SUPPLIED DATA:
* start *

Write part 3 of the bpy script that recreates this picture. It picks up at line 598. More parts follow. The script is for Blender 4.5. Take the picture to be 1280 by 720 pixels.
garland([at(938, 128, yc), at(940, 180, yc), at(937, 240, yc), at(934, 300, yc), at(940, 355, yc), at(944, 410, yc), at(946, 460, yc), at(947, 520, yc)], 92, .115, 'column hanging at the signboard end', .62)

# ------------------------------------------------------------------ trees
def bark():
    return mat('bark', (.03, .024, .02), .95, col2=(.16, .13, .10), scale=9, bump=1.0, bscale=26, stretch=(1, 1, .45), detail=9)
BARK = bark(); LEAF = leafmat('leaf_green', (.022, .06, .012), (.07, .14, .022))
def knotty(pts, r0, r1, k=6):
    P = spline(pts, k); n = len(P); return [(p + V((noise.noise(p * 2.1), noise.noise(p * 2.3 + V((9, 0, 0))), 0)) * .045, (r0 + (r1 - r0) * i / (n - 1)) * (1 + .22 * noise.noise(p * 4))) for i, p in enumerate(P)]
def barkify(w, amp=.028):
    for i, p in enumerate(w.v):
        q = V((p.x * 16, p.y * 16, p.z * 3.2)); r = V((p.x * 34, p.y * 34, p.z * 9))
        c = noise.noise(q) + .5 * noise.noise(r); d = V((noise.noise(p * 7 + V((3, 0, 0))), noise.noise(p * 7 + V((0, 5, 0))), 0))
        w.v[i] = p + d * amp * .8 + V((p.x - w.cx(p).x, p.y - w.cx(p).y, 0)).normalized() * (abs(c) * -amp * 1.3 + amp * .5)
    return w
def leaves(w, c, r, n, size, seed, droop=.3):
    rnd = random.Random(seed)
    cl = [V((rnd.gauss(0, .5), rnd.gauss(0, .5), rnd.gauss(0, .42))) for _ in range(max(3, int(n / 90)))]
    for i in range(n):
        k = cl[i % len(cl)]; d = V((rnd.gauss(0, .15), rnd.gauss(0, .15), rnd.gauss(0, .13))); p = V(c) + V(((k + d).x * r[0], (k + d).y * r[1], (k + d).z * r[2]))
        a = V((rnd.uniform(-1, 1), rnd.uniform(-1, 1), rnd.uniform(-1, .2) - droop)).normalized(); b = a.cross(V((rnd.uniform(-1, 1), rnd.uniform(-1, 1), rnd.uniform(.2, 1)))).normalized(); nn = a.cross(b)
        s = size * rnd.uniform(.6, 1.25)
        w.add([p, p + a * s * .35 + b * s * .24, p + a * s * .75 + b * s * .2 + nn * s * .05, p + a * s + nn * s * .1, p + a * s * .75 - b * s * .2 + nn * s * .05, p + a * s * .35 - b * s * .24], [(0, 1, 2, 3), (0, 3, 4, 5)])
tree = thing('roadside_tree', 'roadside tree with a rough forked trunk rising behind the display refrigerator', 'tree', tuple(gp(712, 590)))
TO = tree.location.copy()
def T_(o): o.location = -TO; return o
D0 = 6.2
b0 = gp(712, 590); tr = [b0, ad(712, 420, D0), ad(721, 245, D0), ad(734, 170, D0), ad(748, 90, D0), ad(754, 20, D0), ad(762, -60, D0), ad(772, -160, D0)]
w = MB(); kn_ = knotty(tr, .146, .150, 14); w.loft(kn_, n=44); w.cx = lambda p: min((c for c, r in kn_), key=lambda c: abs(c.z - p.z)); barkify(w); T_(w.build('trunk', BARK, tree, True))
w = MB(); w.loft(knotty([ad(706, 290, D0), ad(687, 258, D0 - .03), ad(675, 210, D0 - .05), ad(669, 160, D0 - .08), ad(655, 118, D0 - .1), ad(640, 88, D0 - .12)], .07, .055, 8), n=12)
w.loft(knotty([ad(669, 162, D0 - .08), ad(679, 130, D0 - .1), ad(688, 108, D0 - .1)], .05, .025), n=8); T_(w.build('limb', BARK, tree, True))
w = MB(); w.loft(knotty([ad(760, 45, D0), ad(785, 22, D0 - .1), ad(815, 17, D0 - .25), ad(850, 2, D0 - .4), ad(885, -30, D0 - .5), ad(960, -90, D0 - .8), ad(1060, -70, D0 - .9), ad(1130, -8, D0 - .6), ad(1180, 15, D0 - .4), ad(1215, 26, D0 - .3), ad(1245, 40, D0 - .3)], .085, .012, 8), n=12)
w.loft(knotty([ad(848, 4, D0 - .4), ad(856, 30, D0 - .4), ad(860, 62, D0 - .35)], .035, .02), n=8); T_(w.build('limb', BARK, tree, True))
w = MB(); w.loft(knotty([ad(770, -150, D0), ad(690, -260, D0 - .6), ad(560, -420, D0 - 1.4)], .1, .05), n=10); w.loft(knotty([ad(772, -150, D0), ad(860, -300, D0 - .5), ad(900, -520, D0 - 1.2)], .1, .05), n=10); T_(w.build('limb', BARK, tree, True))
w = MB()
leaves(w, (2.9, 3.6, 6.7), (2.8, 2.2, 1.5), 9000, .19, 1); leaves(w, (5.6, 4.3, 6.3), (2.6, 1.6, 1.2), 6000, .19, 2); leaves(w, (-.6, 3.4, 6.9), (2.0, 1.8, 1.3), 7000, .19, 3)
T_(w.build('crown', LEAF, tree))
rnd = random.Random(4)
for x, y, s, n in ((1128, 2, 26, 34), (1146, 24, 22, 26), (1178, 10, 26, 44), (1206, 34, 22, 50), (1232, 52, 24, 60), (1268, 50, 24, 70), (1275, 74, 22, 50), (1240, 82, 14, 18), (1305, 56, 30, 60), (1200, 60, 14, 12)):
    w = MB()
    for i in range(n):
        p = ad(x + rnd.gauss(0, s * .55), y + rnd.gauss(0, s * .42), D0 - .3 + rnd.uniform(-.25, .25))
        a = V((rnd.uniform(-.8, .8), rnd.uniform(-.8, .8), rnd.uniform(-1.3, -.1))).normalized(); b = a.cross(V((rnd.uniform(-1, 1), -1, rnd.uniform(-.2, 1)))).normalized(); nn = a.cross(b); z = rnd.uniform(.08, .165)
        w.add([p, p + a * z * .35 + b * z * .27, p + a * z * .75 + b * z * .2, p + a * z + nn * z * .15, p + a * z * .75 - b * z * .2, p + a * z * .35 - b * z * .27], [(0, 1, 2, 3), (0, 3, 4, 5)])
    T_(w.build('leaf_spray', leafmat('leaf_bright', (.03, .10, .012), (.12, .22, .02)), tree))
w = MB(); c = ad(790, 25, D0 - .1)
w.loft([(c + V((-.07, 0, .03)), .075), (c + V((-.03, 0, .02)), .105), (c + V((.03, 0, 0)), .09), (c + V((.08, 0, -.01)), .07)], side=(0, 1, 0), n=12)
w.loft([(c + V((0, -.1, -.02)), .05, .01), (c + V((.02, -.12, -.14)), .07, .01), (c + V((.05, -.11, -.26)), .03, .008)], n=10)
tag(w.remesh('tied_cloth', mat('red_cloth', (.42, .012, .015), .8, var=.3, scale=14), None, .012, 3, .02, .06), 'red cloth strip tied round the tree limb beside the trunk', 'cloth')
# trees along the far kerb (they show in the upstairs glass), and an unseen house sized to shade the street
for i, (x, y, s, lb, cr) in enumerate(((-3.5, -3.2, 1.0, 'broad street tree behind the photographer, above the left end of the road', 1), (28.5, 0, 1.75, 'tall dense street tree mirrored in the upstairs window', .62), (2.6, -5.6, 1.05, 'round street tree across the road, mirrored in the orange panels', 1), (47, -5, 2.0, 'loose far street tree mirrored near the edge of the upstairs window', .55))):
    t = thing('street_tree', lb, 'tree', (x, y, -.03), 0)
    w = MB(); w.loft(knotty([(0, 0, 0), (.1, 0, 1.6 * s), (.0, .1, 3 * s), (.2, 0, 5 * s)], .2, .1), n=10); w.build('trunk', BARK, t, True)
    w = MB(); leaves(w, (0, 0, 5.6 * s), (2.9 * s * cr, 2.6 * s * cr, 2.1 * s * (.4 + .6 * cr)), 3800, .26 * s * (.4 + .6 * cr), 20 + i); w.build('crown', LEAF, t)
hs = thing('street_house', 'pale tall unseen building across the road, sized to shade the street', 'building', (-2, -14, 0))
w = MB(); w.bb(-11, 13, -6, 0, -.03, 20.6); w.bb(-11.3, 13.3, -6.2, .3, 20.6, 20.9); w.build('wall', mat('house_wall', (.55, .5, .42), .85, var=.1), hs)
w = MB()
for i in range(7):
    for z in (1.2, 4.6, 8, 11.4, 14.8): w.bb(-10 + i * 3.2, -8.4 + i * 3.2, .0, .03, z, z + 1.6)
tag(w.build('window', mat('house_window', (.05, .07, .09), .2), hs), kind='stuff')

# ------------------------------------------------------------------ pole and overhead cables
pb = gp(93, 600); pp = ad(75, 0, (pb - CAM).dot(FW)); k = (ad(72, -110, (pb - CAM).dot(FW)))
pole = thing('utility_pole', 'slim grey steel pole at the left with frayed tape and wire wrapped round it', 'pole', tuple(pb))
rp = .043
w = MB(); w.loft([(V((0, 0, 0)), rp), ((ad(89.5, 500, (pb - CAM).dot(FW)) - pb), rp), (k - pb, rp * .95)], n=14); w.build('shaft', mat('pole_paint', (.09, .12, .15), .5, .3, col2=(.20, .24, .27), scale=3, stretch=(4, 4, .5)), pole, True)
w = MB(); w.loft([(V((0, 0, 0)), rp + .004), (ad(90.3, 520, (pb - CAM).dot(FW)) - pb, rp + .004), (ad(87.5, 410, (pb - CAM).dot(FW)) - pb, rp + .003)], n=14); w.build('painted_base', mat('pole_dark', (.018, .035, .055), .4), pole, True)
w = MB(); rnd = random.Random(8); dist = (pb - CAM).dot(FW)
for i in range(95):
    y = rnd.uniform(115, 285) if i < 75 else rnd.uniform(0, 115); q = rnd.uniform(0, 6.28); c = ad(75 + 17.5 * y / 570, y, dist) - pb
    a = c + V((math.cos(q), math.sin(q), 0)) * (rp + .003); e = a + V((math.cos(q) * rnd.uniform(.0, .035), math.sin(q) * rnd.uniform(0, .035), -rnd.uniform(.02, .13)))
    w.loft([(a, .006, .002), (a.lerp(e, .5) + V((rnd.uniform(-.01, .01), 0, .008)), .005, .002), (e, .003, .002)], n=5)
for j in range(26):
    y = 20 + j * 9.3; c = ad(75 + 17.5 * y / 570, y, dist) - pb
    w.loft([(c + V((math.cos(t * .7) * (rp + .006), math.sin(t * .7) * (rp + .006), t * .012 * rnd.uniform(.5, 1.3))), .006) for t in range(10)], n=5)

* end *

YOUR GOAL: Return a word-for-word copy of the lines from the beginning of the listing to the line holding "1, .45), detail=9)", both kept.

WRITTEN SOLUTION:
Write part 3 of the bpy script that recreates this picture. It picks up at line 598. More parts follow. The script is for Blender 4.5. Take the picture to be 1280 by 720 pixels.
garland([at(938, 128, yc), at(940, 180, yc), at(937, 240, yc), at(934, 300, yc), at(940, 355, yc), at(944, 410, yc), at(946, 460, yc), at(947, 520, yc)], 92, .115, 'column hanging at the signboard end', .62)

# ------------------------------------------------------------------ trees
def bark():
    return mat('bark', (.03, .024, .02), .95, col2=(.16, .13, .10), scale=9, bump=1.0, bscale=26, stretch=(1, 1, .45), detail=9)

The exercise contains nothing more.